+++ Material provided

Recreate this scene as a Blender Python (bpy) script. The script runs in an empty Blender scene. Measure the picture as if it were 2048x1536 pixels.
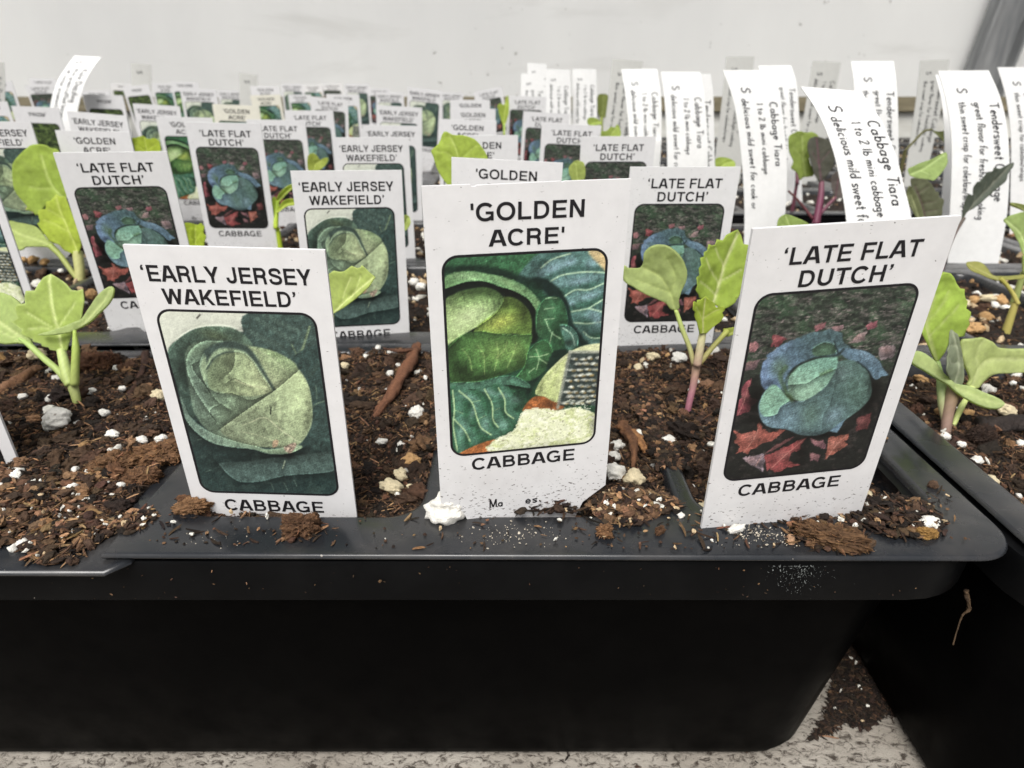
import bpy, bmesh, math, random
import numpy as np
from mathutils import Vector, Matrix
from mathutils.geometry import delaunay_2d_cdt

D, S = bpy.data, bpy.context.scene
COL = S.collection
MM = 0.001
RIM = 0.060                      # height of the seed tray rims above the bench

# ------------------------------------------------------------------ camera, sky, sun, exposure
F_PX, PITCH = 1330.0, math.radians(24.4)
CAM = np.array([0.0, -0.0806, RIM + 0.0644])
cam_data = D.cameras.new('camera')
cam_data.sensor_width = 36.0
cam_data.lens = 36.0 * F_PX / 2048
cam_data.clip_start, cam_data.clip_end = 0.005, 60
cam_data.dof.use_dof = True
cam_data.dof.focus_distance = 0.098
cam_data.dof.aperture_fstop = 44
cam = D.objects.new('camera', cam_data)
cam.location = CAM
cam.rotation_euler = (math.pi / 2 - PITCH, 0, 0)
COL.objects.link(cam)
S.camera = cam

SUN_EL, SUN_AZ = math.radians(56), math.radians(196)     # azimuth measured from +y towards +x
world = D.worlds.new('World')
S.world = world
world.use_nodes = True
wn = world.node_tree.nodes; wl = world.node_tree.links
wn.clear()
sky = wn.new('ShaderNodeTexSky'); sky.sky_type = 'NISHITA'; sky.sun_disc = False
sky.sun_elevation = SUN_EL; sky.sun_rotation = SUN_AZ
sky.dust_density = 5.0; sky.air_density = 1.0
hs = wn.new('ShaderNodeHueSaturation'); hs.inputs['Saturation'].default_value = 0.30
bg = wn.new('ShaderNodeBackground'); bg.inputs['Strength'].default_value = 0.105
wo = wn.new('ShaderNodeOutputWorld')
wl.new(sky.outputs[0], hs.inputs['Color']); wl.new(hs.outputs[0], bg.inputs['Color']); wl.new(bg.outputs[0], wo.inputs['Surface'])

sun_data = D.lights.new('sun', 'SUN'); sun_data.energy = 2.5; sun_data.angle = math.radians(34)
sun_data.color = (1.0, 0.98, 0.95)
sun = D.objects.new('sun', sun_data)
sd = Vector((math.sin(SUN_AZ) * math.cos(SUN_EL), math.cos(SUN_AZ) * math.cos(SUN_EL), math.sin(SUN_EL)))
sun.rotation_euler = sd.to_track_quat('Z', 'Y').to_euler()
sun.location = (0, 0, 2)
COL.objects.link(sun)
S.view_settings.view_transform = 'Standard'; S.view_settings.look = 'None'
S.view_settings.gamma = 1.0; S.view_settings.use_curve_mapping = False
S.view_settings.exposure = 0.42
S.cycles.max_bounces = 8
S.cycles.transparent_max_bounces = 8

# ------------------------------------------------------------------ photograph pixel -> place
_FW = np.array([0, math.cos(PITCH), -math.sin(PITCH)])
_UP = np.array([0, math.sin(PITCH), math.cos(PITCH)])
_RT = np.array([1.0, 0, 0])


def ray(x, y):
    return _RT * ((x - 1024) / F_PX) + _UP * ((768 - y) / F_PX) + _FW


def on_z(x, y, z):
    r = ray(x, y)
    return CAM + r * ((z - CAM[2]) / r[2])


def on_y(x, y, Y):
    r = ray(x, y)
    return CAM + r * ((Y - CAM[1]) / r[1])


def on_plane(x, y, P, N):
    r = ray(x, y)
    return CAM + r * (((P - CAM) @ N) / (r @ N))


def depth_of(P):
    return float((np.asarray(P) - CAM) @ _FW)


# ------------------------------------------------------------------ noise
def vnoise(x, y, seed=0):
    x = np.asarray(x, float); y = np.asarray(y, float)
    xi = np.floor(x).astype(np.int64); yi = np.floor(y).astype(np.int64)
    fx = x - xi; fy = y - yi
    fx = fx * fx * (3 - 2 * fx); fy = fy * fy * (3 - 2 * fy)

    def h(a, b):
        n = (a * 374761393 + b * 668265263 + seed * 974634777) & 0xFFFFFFFF
        n = ((n ^ (n >> 13)) * 1274126177) & 0xFFFFFFFF
        return ((n ^ (n >> 16)) & 0xFFFF) / 65535.0
    a, b, c, d = h(xi, yi), h(xi + 1, yi), h(xi, yi + 1), h(xi + 1, yi + 1)
    return (a * (1 - fx) + b * fx) * (1 - fy) + (c * (1 - fx) + d * fx) * fy


def fbm(x, y, seed=0, octv=4, gain=0.5):
    s, a, t = 0, 1.0, 0
    for o in range(octv):
        s = s + a * vnoise(x * 2 ** o, y * 2 ** o, seed + 17 * o); t += a; a *= gain
    return s / t


def lin(c):
    c = np.asarray(c, float) / 255.0
    return np.where(c <= 0.04045, c / 12.92, ((c + 0.055) / 1.055) ** 2.4)


# ------------------------------------------------------------------ objects
def link(o, parent=None):
    COL.objects.link(o)
    if parent is not None:
        o.parent = parent
    return o


def tag(o, label=None, cat=None, group=None, kind=None):
    for k, v in (('label', label), ('category', cat), ('group', group), ('kind', kind)):
        if v:
            o[k] = v
    return o


def empty(name, M=None):
    o = D.objects.new(name, None)
    o.empty_display_size = 0.005
    COL.objects.link(o)
    if M is not None:
        o.matrix_world = M
    return o


def mesh(name, verts, faces, mat=None, col=None, smooth=False):
    m = D.meshes.new(name)
    m.from_pydata([tuple(v) for v in verts], [], [tuple(f) for f in faces])
    if mat:
        m.materials.append(mat)
    if col is not None:
        at = m.color_attributes.new('Col', 'FLOAT_COLOR', 'POINT')
        c = np.ones((len(verts), 4), np.float32); c[:, :3] = col
        at.data.foreach_set('color', c.ravel())
    if smooth:
        m.polygons.foreach_set('use_smooth', np.ones(len(m.polygons), bool))
    m.update()
    return m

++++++

Task details:
Give every line back word for word and leave the pictures out.

Response to the task:
Recreate this scene as a Blender Python (bpy) script. The script runs in an empty Blender scene. Measure the picture as if it were 2048x1536 pixels.
import bpy, bmesh, math, random
import numpy as np
from mathutils import Vector, Matrix
from mathutils.geometry import delaunay_2d_cdt

D, S = bpy.data, bpy.context.scene
COL = S.collection
MM = 0.001
RIM = 0.060                      # height of the seed tray rims above the bench

# ------------------------------------------------------------------ camera, sky, sun, exposure
F_PX, PITCH = 1330.0, math.radians(24.4)
CAM = np.array([0.0, -0.0806, RIM + 0.0644])
cam_data = D.cameras.new('camera')
cam_data.sensor_width = 36.0
cam_data.lens = 36.0 * F_PX / 2048
cam_data.clip_start, cam_data.clip_end = 0.005, 60
cam_data.dof.use_dof = True
cam_data.dof.focus_distance = 0.098
cam_data.dof.aperture_fstop = 44
cam = D.objects.new('camera', cam_data)
cam.location = CAM
cam.rotation_euler = (math.pi / 2 - PITCH, 0, 0)
COL.objects.link(cam)
S.camera = cam

SUN_EL, SUN_AZ = math.radians(56), math.radians(196)     # azimuth measured from +y towards +x
world = D.worlds.new('World')
S.world = world
world.use_nodes = True
wn = world.node_tree.nodes; wl = world.node_tree.links
wn.clear()
sky = wn.new('ShaderNodeTexSky'); sky.sky_type = 'NISHITA'; sky.sun_disc = False
sky.sun_elevation = SUN_EL; sky.sun_rotation = SUN_AZ
sky.dust_density = 5.0; sky.air_density = 1.0
hs = wn.new('ShaderNodeHueSaturation'); hs.inputs['Saturation'].default_value = 0.30
bg = wn.new('ShaderNodeBackground'); bg.inputs['Strength'].default_value = 0.105
wo = wn.new('ShaderNodeOutputWorld')
wl.new(sky.outputs[0], hs.inputs['Color']); wl.new(hs.outputs[0], bg.inputs['Color']); wl.new(bg.outputs[0], wo.inputs['Surface'])

sun_data = D.lights.new('sun', 'SUN'); sun_data.energy = 2.5; sun_data.angle = math.radians(34)
sun_data.color = (1.0, 0.98, 0.95)
sun = D.objects.new('sun', sun_data)
sd = Vector((math.sin(SUN_AZ) * math.cos(SUN_EL), math.cos(SUN_AZ) * math.cos(SUN_EL), math.sin(SUN_EL)))
sun.rotation_euler = sd.to_track_quat('Z', 'Y').to_euler()
sun.location = (0, 0, 2)
COL.objects.link(sun)
S.view_settings.view_transform = 'Standard'; S.view_settings.look = 'None'
S.view_settings.gamma = 1.0; S.view_settings.use_curve_mapping = False
S.view_settings.exposure = 0.42
S.cycles.max_bounces = 8
S.cycles.transparent_max_bounces = 8

# ------------------------------------------------------------------ photograph pixel -> place
_FW = np.array([0, math.cos(PITCH), -math.sin(PITCH)])
_UP = np.array([0, math.sin(PITCH), math.cos(PITCH)])
_RT = np.array([1.0, 0, 0])


def ray(x, y):
    return _RT * ((x - 1024) / F_PX) + _UP * ((768 - y) / F_PX) + _FW


def on_z(x, y, z):
    r = ray(x, y)
    return CAM + r * ((z - CAM[2]) / r[2])


def on_y(x, y, Y):
    r = ray(x, y)
    return CAM + r * ((Y - CAM[1]) / r[1])


def on_plane(x, y, P, N):
    r = ray(x, y)
    return CAM + r * (((P - CAM) @ N) / (r @ N))


def depth_of(P):
    return float((np.asarray(P) - CAM) @ _FW)


# ------------------------------------------------------------------ noise
def vnoise(x, y, seed=0):
    x = np.asarray(x, float); y = np.asarray(y, float)
    xi = np.floor(x).astype(np.int64); yi = np.floor(y).astype(np.int64)
    fx = x - xi; fy = y - yi
    fx = fx * fx * (3 - 2 * fx); fy = fy * fy * (3 - 2 * fy)

    def h(a, b):
        n = (a * 374761393 + b * 668265263 + seed * 974634777) & 0xFFFFFFFF
        n = ((n ^ (n >> 13)) * 1274126177) & 0xFFFFFFFF
        return ((n ^ (n >> 16)) & 0xFFFF) / 65535.0
    a, b, c, d = h(xi, yi), h(xi + 1, yi), h(xi, yi + 1), h(xi + 1, yi + 1)
    return (a * (1 - fx) + b * fx) * (1 - fy) + (c * (1 - fx) + d * fx) * fy


def fbm(x, y, seed=0, octv=4, gain=0.5):
    s, a, t = 0, 1.0, 0
    for o in range(octv):
        s = s + a * vnoise(x * 2 ** o, y * 2 ** o, seed + 17 * o); t += a; a *= gain
    return s / t


def lin(c):
    c = np.asarray(c, float) / 255.0
    return np.where(c <= 0.04045, c / 12.92, ((c + 0.055) / 1.055) ** 2.4)


# ------------------------------------------------------------------ objects
def link(o, parent=None):
    COL.objects.link(o)
    if parent is not None:
        o.parent = parent
    return o


def tag(o, label=None, cat=None, group=None, kind=None):
    for k, v in (('label', label), ('category', cat), ('group', group), ('kind', kind)):
        if v:
            o[k] = v
    return o


def empty(name, M=None):
    o = D.objects.new(name, None)
    o.empty_display_size = 0.005
    COL.objects.link(o)
    if M is not None:
        o.matrix_world = M
    return o


def mesh(name, verts, faces, mat=None, col=None, smooth=False):
    m = D.meshes.new(name)
    m.from_pydata([tuple(v) for v in verts], [], [tuple(f) for f in faces])
    if mat:
        m.materials.append(mat)
    if col is not None:
        at = m.color_attributes.new('Col', 'FLOAT_COLOR', 'POINT')
        c = np.ones((len(verts), 4), np.float32); c[:, :3] = col
        at.data.foreach_set('color', c.ravel())
    if smooth:
        m.polygons.foreach_set('use_smooth', np.ones(len(m.polygons), bool))
    m.update()
    return m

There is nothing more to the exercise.